While there are many other outstanding issues such as financial services, aviation, haulage, data protection, energy and judicial co-operation, the so-called “level playing field” also remains a major sticking point.

“There has to be an agreement on a whole series of principles around fair competition in order for the foundations to be laid for that free trade agreement,” Mr Coveney told the committee.

“Because there is no way the EU will sign up to an agreement if they believe that this, or a future British government, can, for example, decide to...provide financial supports through state aid that go way beyond what the EU can do to create competitive advantage for their own companies to be able to sell into the EU single market tariff free. Why would they ever facilitate that?”

Irish exports

Stressing the cost of not securing a trade deal, Mr Coveney said that in the agrifood sector tariffs of up to €1.5 billion would be placed on Irish exports to the UK worth €5.5 billion, a burden likely to make them unsustainable in the context of foreign competition.

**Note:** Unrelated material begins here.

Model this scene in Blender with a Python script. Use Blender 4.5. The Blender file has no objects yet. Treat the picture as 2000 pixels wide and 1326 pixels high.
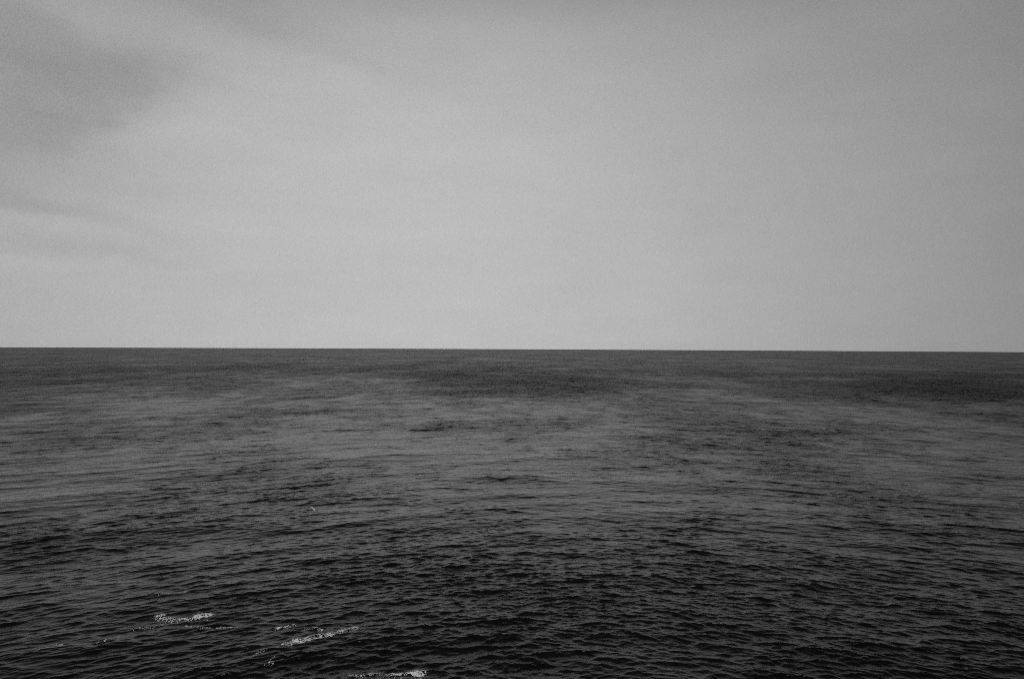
import bpy, math
import numpy as np

sc = bpy.context.scene
rng = np.random.default_rng(11)

# ------------------------------------------------------------------ camera
CAM_H = 30.0                        # metres above the water
R_EARTH = 6371000.0
F_PX = 24.0 / 36.0 * 2000.0         # focal length in photo pixels
PITCH = math.radians(0.64)
ROLL = math.radians(-0.272)
cam_d = bpy.data.cameras.new('camera')
cam_d.lens = 24.0
cam_d.sensor_width = 36.0
cam_d.clip_start = 0.5
cam_d.clip_end = 90000.0
cam = bpy.data.objects.new('camera', cam_d)
sc.collection.objects.link(cam)
cam.location = (0.0, 0.0, CAM_H)
import mathutils
cam.rotation_euler = (mathutils.Matrix.Rotation(math.pi / 2 + PITCH, 3, 'X') @
                      mathutils.Matrix.Rotation(-ROLL, 3, 'Z')).to_euler()
sc.camera = cam

# ------------------------------------------------------------------ world
SUN_EL, SUN_AZ = math.radians(58), math.radians(-165)
world = bpy.data.worlds.new('World')
sc.world = world
world.use_nodes = True
wt = world.node_tree
wt.nodes.clear()


def nd(t, kind, **kw):
    n = t.nodes.new(kind)
    for k, v in kw.items():
        setattr(n, k, v)
    return n


def mth(t, op, a, b=None, c=None, clamp=False):
    n = t.nodes.new('ShaderNodeMath')
    n.operation = op
    n.use_clamp = clamp
    for i, x in enumerate((a, b, c)):
        if x is None:
            continue
        if isinstance(x, (int, float)):
            n.inputs[i].default_value = x
        else:
            t.links.new(x, n.inputs[i])
    return n.outputs[0]


def ramp(t, fac, lo, hi, stops, interp='B_SPLINE'):
    mr = t.nodes.new('ShaderNodeMapRange')
    mr.inputs['From Min'].default_value = lo
    mr.inputs['From Max'].default_value = hi
    t.links.new(fac, mr.inputs['Value'])
    r = t.nodes.new('ShaderNodeValToRGB')
    r.color_ramp.interpolation = interp
    el = r.color_ramp.elements
    while len(el) > 1:
        el.remove(el[-1])
    for i, (p, v) in enumerate(stops):
        e = el[0] if i == 0 else el.new((p - lo) / (hi - lo))
        e.position = (p - lo) / (hi - lo)
        e.color = (v, v, v, 1)
    t.links.new(mr.outputs[0], r.inputs[0])
    bw = t.nodes.new('ShaderNodeRGBToBW')
    t.links.new(r.outputs[0], bw.inputs[0])
    return bw.outputs[0]


geo = nd(wt, 'ShaderNodeTexCoord')
sep = nd(wt, 'ShaderNodeSeparateXYZ')
wt.links.new(geo.outputs['Generated'], sep.inputs[0])
X, Y, Z = sep.outputs
az0 = mth(wt, 'ARCTAN2', X, Y)
el0 = mth(wt, 'ARCSINE', Z)
# slow drift of the cloud sheet, so that no edge runs as a clean curve
map1 = nd(wt, 'ShaderNodeMapping')
map1.inputs['Scale'].default_value = (1.0, 1.0, 2.6)
wt.links.new(geo.outputs['Generated'], map1.inputs[0])
nz1 = nd(wt, 'ShaderNodeTexNoise')
nz1.inputs['Scale'].default_value = 6.5
nz1.inputs['Detail'].default_value = 5.0
nz1.inputs['Roughness'].default_value = 0.6
wt.links.new(map1.outputs[0], nz1.inputs['Vector'])
s1 = nd(wt, 'ShaderNodeSeparateColor')
wt.links.new(nz1.outputs['Color'], s1.inputs[0])
az = mth(wt, 'ADD', az0, mth(wt, 'MULTIPLY', mth(wt, 'SUBTRACT', s1.outputs[0], 0.5), 0.22))
el = mth(wt, 'ADD', el0, mth(wt, 'MULTIPLY', mth(wt, 'SUBTRACT', s1.outputs[1], 0.5), 0.07))
l_az = ramp(wt, az0, -math.pi, math.pi,
            [(-math.pi, .12), (-1.2, .25)] +
            [(math.atan((p - 1000) / F_PX), v) for p, v in
             ((-250, .40), (180, .46), (600, .52), (900, .525), (1250, .475), (1500, .405), (1750, .345), (2050, .285),
              (2600, .11))] + [(math.pi, .12)])  # unseen sky past the right edge dimmed to darken the water there
l_el = ramp(wt, el0, -.5, math.pi / 2,
            [(-.5, .3), (-.1, .8), (0.0, 1.03), (.1, 1.02), (.2, 1.03), (.3, 1.0), (.4, .90), (.45, .79), (.52, .42),
             (.62, .18), (.85, .08), (math.pi / 2, .12)])  # unseen sky above the view dimmed so the near water reflects darker
lum = mth(wt, 'MULTIPLY', l_az, l_el)


def sky_px(x, y):
    a = math.atan((x - 1000) / F_PX)
    e = math.atan((663 - y) / F_PX * math.cos(a)) + PITCH
    return a, e


# darker and paler drifts of the cloud sheet: x, y, half width, half height, tilt, strength (photo pixels)
BLOBS = [(20, 140, 260, 130, 8, -.18), (180, 165, 130, 60, 28, -.14), (470, 15, 300, 40, -8, -.13),
         (30, 285, 170, 40, 0, -.12), (150, 242, 90, 12, 0, -.07), (10, 392, 100, 34, -10, -.13),
         (130, 430, 150, 18, -8, -.06), (160, 500, 150, 14, -3, -.07), (60, 440, 120, 16, -10, .06),
         (120, 522, 200, 10, 0, .05), (430, 555, 260, 16, 0, -.03), (170, 40, 110, 22, -10, .06), (20, 30, 110, 50, 0, -.06), (300, 260, 120, 50, 20, .05),
         (1330, 240, 260, 160, 0, -.05), (1750, 120, 340, 130, 0, -.05), (560, 95, 240, 30, -10, -.08),
         (1100, 130, 300, 40, 5, -.03)]
mod = None
for bx, by, hw, hh, tilt, st in BLOBS:
    a, e = sky_px(bx, by)
    c, s = math.cos(math.radians(tilt)), math.sin(math.radians(tilt))
    du = mth(wt, 'SUBTRACT', az, a)
    dv = mth(wt, 'SUBTRACT', el, e)
    p = mth(wt, 'DIVIDE', mth(wt, 'ADD', mth(wt, 'MULTIPLY', du, c), mth(wt, 'MULTIPLY', dv, s)), hw / F_PX)
    q = mth(wt, 'DIVIDE', mth(wt, 'SUBTRACT', mth(wt, 'MULTIPLY', dv, c), mth(wt, 'MULTIPLY', du, s)), hh / F_PX)
    r2 = mth(wt, 'ADD', mth(wt, 'MULTIPLY', p, p), mth(wt, 'MULTIPLY', q, q))
    g = mth(wt, 'MULTIPLY', mth(wt, 'EXPONENT', mth(wt, 'MULTIPLY', r2, -1.0)), st)
    mod = g if mod is None else mth(wt, 'ADD', mod, g)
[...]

As crunch time in talks nears there is general agreement that the implementation of the Northern Ireland protocol – the arrangement within the already-agreed Brexit withdrawal agreement that prevents the return of a hard border on the island of Ireland – would be smoothed by a free trade agreement.

Mr Coveney told Thursday’s committee that much of the UK’s difficulties with the protocol, including the requirement for businesses in Northern Ireland to have export summary declarations on goods being shipped to Britain, would be nullified by such a trade deal.

However, fishing has now become the bête noire of negotiations. On Tuesday the former UK Tory leader William Hague warned that the EU needed to be "a bit more realistic" on the issue if a trade deal was to be realised by the end of the transition period on December 31st.